- _WHAT YOU ARE ASKED TO DO_:
Transcribe the material from its first line onward, ending with the line that contains "from mathutils import Vector, Matrix" and adding nothing beyond it.

[Scenes as source code]
* * * *
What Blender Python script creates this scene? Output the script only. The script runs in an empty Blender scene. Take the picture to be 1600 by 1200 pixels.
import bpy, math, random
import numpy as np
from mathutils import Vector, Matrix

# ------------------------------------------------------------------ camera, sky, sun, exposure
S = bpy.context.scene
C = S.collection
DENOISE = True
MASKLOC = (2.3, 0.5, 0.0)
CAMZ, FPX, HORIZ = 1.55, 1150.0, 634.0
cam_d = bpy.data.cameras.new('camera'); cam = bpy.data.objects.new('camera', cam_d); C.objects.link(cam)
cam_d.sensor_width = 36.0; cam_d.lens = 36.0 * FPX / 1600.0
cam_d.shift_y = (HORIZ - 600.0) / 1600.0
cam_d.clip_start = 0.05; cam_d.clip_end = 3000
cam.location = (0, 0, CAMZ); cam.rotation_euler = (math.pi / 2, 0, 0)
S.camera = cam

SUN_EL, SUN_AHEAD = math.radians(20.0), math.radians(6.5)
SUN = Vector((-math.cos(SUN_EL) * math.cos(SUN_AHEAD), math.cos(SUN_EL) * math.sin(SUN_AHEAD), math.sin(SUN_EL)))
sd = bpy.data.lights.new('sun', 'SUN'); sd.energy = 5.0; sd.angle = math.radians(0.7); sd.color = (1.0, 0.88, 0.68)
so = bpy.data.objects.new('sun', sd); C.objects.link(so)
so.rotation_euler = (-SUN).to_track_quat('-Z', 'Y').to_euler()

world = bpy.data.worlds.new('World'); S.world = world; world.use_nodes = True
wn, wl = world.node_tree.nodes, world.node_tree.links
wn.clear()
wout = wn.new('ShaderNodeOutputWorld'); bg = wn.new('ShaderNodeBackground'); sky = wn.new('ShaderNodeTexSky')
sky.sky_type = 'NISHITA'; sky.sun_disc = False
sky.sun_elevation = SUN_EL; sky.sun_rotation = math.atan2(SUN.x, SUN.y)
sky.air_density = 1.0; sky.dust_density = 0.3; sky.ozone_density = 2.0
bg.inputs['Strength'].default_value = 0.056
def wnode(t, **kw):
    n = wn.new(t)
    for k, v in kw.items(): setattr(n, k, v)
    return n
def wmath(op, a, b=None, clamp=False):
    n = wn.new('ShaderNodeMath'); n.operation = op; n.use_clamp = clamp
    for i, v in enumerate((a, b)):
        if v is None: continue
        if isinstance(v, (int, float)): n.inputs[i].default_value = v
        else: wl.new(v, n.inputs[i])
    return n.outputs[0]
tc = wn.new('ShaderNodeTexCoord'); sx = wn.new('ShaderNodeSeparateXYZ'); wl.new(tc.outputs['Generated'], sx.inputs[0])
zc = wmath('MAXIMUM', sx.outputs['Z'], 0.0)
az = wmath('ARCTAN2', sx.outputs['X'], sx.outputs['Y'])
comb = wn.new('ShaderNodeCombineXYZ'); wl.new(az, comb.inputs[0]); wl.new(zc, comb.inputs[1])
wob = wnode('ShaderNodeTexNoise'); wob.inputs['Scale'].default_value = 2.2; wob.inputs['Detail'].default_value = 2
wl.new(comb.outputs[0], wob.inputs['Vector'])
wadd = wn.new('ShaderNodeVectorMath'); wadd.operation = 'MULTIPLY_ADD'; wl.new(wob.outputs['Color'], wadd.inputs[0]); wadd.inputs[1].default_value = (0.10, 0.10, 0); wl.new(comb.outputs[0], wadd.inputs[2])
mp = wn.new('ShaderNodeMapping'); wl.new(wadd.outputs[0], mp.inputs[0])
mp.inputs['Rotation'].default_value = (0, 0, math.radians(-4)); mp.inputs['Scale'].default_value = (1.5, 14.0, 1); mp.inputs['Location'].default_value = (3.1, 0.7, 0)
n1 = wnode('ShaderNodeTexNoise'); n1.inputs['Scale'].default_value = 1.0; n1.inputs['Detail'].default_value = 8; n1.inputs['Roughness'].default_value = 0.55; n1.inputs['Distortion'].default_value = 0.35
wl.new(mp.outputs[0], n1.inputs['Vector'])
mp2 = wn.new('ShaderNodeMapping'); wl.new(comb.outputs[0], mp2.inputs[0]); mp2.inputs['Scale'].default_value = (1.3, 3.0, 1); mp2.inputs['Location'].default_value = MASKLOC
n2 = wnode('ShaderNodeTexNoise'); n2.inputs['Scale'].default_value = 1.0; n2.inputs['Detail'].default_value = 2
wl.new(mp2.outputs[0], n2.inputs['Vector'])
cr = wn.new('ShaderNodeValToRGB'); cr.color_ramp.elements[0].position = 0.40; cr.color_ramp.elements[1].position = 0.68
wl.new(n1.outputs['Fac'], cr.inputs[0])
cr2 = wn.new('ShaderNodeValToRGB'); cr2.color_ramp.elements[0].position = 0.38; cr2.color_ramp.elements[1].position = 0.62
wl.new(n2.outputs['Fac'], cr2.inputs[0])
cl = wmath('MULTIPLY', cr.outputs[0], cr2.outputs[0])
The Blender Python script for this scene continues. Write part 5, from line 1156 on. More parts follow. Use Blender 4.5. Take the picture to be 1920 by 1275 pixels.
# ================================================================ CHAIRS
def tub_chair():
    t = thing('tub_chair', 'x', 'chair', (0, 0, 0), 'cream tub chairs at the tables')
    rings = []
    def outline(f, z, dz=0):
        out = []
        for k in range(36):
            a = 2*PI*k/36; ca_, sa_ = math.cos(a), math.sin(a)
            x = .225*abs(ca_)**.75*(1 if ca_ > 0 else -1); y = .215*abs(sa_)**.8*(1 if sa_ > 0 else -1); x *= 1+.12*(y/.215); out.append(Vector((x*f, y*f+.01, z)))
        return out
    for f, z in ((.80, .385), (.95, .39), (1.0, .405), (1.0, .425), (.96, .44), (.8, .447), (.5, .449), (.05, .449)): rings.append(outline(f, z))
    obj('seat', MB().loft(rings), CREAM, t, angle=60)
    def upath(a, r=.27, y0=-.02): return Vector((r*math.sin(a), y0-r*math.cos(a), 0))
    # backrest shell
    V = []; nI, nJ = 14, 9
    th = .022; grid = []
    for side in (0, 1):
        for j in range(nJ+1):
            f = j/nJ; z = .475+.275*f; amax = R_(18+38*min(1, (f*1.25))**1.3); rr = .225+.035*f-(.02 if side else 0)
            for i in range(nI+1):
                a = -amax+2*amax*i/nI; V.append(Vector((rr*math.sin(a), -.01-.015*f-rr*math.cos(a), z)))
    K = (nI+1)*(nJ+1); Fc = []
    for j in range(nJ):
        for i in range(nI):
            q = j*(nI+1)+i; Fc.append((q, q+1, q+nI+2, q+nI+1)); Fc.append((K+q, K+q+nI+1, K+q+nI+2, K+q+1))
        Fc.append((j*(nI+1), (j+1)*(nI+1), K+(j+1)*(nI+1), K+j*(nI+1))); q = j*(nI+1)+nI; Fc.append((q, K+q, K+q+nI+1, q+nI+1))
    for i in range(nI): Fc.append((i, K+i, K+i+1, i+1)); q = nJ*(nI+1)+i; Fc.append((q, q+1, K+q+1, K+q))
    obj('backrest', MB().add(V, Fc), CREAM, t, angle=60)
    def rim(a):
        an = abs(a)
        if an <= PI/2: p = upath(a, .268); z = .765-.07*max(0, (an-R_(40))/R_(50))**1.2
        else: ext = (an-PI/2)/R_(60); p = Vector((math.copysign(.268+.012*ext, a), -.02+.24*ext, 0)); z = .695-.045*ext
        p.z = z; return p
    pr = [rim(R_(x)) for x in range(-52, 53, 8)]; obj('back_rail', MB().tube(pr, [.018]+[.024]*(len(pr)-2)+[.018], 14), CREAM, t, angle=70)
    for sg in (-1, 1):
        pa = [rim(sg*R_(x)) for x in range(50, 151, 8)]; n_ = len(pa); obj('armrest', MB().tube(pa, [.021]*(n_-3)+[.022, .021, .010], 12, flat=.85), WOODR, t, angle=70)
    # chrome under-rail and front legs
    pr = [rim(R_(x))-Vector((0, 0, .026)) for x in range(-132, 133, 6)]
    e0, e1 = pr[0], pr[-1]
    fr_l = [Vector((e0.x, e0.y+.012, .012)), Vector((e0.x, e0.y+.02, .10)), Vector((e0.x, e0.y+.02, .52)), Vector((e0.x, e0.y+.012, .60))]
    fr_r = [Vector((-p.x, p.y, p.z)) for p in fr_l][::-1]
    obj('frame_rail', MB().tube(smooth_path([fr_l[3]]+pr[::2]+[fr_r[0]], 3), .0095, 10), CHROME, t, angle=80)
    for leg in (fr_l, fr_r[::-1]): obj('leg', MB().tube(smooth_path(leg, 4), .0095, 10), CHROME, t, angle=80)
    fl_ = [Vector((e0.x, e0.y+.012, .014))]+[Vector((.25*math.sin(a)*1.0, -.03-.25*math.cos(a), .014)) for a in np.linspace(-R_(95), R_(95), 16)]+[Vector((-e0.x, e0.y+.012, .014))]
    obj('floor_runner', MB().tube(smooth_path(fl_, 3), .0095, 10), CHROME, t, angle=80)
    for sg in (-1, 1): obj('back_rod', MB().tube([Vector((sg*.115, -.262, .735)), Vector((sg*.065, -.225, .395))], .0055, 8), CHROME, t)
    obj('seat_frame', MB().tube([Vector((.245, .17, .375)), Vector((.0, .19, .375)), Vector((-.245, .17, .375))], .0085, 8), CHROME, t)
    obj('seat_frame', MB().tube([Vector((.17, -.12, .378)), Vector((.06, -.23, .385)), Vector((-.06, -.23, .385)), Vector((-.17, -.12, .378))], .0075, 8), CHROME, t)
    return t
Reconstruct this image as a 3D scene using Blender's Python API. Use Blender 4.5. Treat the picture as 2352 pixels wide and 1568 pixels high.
* * * *
- _THE ANSWER_:
What Blender Python script creates this scene? Output the script only. The script runs in an empty Blender scene. Take the picture to be 1600 by 1200 pixels.
import bpy, math, random
import numpy as np
from mathutils import Vector, Matrix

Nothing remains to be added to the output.